Jawaban mereka akan dicatat sebagai komitmen atau semacam kontrak politik dengan DPR. Apapun jawaban para capim ditulis dalam surat pernyataan bermaterai. “Itu menjadi semacam "kontrak politik" dengan DPR kalau dia terpilih," kata Arsul di Kompleks DPR RI, Senayan pada Senin, 9 September 2019.
Meski demikian, ujar Arsul, mereka yang setuju dengan revisi UU KPK belum tentu juga lolos atau memiliki kans lebih besar untuk lolos. Yang dinilai DPR adalah konsistensi dan komitmen calon terhadap ucapannya. “Supaya fit and proper test ini jangan dianggap main-main dan yang penting nyenengin DPR aja."
Menurut Arsul, kontrak politik dibuat berdasarkan pengalaman Dewan dengan pimpinan-pimpinan KPK sebelumnya. Ia mengeluhkan sikap pimpinan KPK yang berbeda dengan apa yang disampaikan ketika uji kepatutan dan kelayakan, setelah terpilih. Karenanya, kata Arsul, kali ini DPR ingin memastikan pimpinan KPK terpilih konsisten bersikap sesuai yang disampaikan ketika diuji oleh Komisi Hukum. Dia pun berharap capim KPK tak segan menyampaikan pendapatnya secara lugas sesuai nurani, tanpa perlu berusaha menyenangkan anggota Komisi III.
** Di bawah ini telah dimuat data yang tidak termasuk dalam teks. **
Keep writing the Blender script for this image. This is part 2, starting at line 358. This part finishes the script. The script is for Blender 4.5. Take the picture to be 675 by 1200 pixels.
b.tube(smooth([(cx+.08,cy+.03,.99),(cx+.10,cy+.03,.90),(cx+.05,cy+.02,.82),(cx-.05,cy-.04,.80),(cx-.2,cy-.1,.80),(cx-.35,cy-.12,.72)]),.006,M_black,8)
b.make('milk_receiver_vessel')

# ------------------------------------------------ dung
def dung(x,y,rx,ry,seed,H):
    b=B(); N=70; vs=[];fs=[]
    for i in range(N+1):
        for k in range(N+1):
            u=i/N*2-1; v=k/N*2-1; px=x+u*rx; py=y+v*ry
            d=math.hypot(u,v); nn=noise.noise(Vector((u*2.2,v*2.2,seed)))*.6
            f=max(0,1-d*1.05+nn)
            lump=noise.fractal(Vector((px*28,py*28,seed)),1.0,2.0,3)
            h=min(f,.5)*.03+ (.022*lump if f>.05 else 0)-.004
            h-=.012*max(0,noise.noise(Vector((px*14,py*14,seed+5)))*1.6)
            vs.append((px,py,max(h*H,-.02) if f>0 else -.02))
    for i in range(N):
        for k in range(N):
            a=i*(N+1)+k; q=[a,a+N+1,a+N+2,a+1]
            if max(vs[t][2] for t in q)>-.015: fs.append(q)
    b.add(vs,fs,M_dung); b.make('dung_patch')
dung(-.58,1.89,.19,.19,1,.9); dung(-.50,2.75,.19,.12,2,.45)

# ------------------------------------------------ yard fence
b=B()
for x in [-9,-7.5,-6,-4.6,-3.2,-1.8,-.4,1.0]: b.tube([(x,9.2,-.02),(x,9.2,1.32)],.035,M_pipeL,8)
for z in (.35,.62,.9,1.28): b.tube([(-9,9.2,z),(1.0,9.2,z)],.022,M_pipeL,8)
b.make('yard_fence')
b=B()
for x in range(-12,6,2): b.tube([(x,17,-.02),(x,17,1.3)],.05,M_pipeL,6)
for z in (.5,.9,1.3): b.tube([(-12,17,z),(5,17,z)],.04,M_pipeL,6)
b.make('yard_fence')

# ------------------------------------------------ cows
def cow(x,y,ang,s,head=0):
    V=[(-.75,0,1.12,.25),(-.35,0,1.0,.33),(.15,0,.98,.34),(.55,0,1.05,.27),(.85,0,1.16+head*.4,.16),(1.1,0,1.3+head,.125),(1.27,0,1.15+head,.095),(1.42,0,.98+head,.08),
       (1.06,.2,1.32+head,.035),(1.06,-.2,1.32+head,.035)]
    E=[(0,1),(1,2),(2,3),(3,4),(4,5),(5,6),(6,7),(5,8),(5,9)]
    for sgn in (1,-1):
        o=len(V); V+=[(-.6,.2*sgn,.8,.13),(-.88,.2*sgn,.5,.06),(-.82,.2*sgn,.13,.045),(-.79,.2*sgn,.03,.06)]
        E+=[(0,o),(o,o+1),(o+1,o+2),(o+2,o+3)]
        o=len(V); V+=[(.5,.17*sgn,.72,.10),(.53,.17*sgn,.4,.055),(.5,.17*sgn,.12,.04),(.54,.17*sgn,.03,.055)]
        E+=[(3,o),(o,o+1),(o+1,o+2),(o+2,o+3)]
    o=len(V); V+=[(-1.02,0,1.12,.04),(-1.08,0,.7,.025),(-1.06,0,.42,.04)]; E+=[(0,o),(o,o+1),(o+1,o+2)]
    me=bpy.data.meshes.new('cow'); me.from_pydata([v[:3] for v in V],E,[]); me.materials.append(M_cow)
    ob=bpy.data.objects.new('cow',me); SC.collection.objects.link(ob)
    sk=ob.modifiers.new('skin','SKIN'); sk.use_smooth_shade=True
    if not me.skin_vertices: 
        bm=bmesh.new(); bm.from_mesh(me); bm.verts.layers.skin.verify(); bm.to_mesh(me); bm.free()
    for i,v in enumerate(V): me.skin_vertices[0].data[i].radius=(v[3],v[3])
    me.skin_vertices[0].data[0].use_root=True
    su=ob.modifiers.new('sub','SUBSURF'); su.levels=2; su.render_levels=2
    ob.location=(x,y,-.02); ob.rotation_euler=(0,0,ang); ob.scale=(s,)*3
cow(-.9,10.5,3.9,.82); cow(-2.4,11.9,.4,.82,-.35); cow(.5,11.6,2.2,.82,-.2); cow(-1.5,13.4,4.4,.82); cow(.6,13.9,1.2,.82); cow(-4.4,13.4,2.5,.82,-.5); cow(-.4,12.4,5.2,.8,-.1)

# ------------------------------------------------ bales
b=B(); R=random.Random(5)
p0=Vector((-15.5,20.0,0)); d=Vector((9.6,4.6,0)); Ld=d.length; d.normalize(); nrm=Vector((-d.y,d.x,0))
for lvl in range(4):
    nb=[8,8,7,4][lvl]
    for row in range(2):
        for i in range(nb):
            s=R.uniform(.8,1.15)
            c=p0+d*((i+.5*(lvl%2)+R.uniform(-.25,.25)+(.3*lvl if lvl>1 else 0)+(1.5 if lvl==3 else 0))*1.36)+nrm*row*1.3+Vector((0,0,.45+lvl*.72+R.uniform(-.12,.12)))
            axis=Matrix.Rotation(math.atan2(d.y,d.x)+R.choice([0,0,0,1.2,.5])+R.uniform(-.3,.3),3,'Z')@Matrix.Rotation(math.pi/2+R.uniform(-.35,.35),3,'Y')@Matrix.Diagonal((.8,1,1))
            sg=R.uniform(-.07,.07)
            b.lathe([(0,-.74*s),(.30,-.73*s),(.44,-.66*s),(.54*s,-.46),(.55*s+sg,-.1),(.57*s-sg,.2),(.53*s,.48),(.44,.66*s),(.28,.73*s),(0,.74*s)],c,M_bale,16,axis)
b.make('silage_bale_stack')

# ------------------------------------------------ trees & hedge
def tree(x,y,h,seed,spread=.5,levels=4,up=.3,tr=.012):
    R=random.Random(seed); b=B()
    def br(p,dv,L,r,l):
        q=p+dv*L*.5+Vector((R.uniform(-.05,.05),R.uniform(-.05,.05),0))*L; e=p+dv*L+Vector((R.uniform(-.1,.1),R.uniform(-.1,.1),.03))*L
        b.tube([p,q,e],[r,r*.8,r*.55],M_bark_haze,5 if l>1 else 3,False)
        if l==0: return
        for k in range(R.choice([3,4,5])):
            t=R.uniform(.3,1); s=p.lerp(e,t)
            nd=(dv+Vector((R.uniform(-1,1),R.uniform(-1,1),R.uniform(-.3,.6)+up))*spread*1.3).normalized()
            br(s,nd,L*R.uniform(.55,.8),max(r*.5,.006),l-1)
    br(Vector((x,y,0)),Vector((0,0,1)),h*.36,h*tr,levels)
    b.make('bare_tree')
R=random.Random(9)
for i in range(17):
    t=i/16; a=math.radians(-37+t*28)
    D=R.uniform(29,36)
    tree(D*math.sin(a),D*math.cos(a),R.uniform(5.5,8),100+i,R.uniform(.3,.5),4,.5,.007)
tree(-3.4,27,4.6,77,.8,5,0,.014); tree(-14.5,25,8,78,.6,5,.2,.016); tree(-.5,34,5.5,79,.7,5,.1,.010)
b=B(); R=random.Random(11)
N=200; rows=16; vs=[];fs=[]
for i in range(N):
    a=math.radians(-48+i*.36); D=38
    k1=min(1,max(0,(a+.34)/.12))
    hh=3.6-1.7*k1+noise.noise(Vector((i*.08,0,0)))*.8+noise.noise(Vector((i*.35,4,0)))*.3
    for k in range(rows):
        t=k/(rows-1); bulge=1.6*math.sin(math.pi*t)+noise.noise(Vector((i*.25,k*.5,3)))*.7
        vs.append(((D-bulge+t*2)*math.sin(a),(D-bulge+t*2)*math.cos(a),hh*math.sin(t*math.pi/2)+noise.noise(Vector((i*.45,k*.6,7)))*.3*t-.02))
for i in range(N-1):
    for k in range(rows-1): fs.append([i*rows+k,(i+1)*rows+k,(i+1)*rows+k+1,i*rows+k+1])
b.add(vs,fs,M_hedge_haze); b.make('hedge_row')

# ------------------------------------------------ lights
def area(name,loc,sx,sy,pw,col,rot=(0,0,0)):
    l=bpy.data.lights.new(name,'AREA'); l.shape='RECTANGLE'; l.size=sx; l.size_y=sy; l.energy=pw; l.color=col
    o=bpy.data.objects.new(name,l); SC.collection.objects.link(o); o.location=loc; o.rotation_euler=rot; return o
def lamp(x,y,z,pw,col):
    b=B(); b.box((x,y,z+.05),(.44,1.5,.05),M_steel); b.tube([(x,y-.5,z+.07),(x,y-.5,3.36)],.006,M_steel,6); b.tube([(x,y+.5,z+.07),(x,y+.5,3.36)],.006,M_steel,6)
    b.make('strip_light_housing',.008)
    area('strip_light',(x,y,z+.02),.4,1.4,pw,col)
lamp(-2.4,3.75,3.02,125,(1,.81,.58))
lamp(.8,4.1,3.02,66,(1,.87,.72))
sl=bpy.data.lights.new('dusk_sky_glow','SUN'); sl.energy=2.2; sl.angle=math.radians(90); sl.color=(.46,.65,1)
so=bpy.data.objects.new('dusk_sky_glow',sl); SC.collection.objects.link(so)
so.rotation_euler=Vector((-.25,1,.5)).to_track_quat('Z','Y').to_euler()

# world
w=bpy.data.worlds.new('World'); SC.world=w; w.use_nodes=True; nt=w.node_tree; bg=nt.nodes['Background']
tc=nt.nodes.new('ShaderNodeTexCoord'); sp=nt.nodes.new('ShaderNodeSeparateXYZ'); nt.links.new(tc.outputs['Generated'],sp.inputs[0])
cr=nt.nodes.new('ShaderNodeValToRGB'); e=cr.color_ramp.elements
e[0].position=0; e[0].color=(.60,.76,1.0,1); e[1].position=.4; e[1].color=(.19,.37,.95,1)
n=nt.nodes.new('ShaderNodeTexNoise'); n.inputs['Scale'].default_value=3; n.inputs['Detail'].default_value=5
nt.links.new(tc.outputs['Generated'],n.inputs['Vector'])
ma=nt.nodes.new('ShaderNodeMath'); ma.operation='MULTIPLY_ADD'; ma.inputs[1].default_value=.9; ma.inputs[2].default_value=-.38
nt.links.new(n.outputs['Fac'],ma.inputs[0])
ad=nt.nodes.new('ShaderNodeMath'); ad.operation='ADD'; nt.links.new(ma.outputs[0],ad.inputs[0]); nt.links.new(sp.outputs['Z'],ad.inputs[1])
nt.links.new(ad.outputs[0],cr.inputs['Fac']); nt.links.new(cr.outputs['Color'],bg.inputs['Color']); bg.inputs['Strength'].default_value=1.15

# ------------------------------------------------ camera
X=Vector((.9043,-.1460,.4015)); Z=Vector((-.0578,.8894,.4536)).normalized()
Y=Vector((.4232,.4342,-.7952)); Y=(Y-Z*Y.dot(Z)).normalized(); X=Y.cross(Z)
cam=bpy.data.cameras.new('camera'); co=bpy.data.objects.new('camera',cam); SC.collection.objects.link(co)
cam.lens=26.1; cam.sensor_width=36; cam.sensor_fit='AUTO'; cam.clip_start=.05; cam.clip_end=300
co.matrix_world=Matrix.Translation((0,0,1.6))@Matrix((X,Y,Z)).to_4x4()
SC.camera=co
Capim KPK, kata dia, boleh saja menulis setuju, tak setuju, atau belum menentukan. Anggota DPR tak akan memaksa para capim menyatakan pendapatnya mengenai revisi UU KPK saat ini juga. "Bisa saja ditulis 'saya akan memutuskan setuju atau tidak setelah melihat materi dari revisi'. Boleh saja."